Ethics in rockhounding is more than just picking up litter, not making rockstacks and filling in your holes. Petrified wood is free to collect from BLM land in my state, but cannot be collected for sale or trade and has a yearly limit of 250 lbs per person. Stilbite crystals like these are common, and are also free to collect, but cannot be sold without a claim. Both these things are marketable, worth money. I could profit off this.
I could sell them and no one would ever know I was, in essence, stealing rock from my state unless I told them. No one knows where I go, is watching over my shoulder, is mapping my routes behind me to make sure I'm being honest about what I find and where. Even the landowner I work for wouldn't know what I found in their land unless I told them. And while material provenance is a really big deal, no one in lapidary hobby or crystal collecting asks to see proof of legality.

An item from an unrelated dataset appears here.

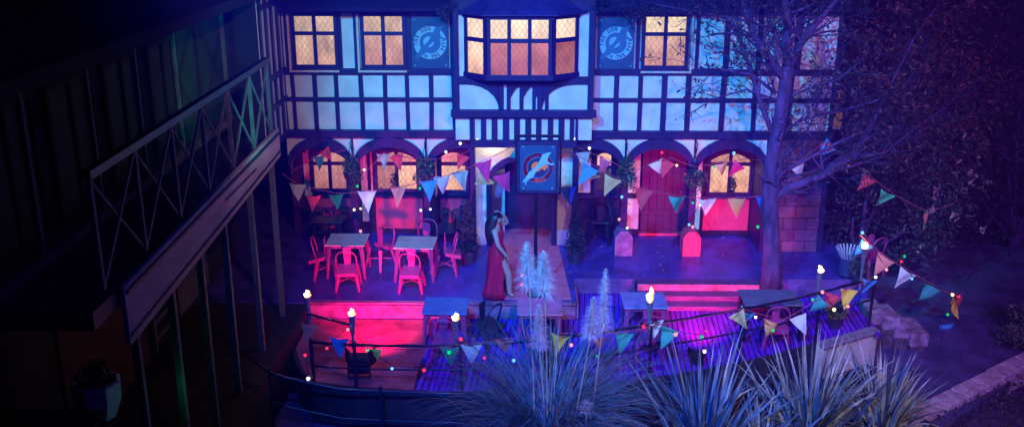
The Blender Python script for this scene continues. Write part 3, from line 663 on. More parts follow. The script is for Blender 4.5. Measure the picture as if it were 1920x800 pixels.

Ethics in rockhounding is also self-policing my own behavior with rock and crystal. It's me returning profits from private-land material to the landowner, under our current arrangement, and is me spending several hundred dollars to set up a legal small mining claim with my county and state before I sell public-land material. I am not getting into anyone else's business about where they get their rock and what they do with it, but I'm doing everything in my power to play by my state's rules for my business, even when no one would ever know. Profiting off a public resource without the proper permitting and paying my dues would be theft, and a form of capitalism at its absolute worst.
I still haven't decided if I'm going to claim the stilbite. I may or may not look into that for next year, depending on how much material is there and if I think I can break even! We'll see.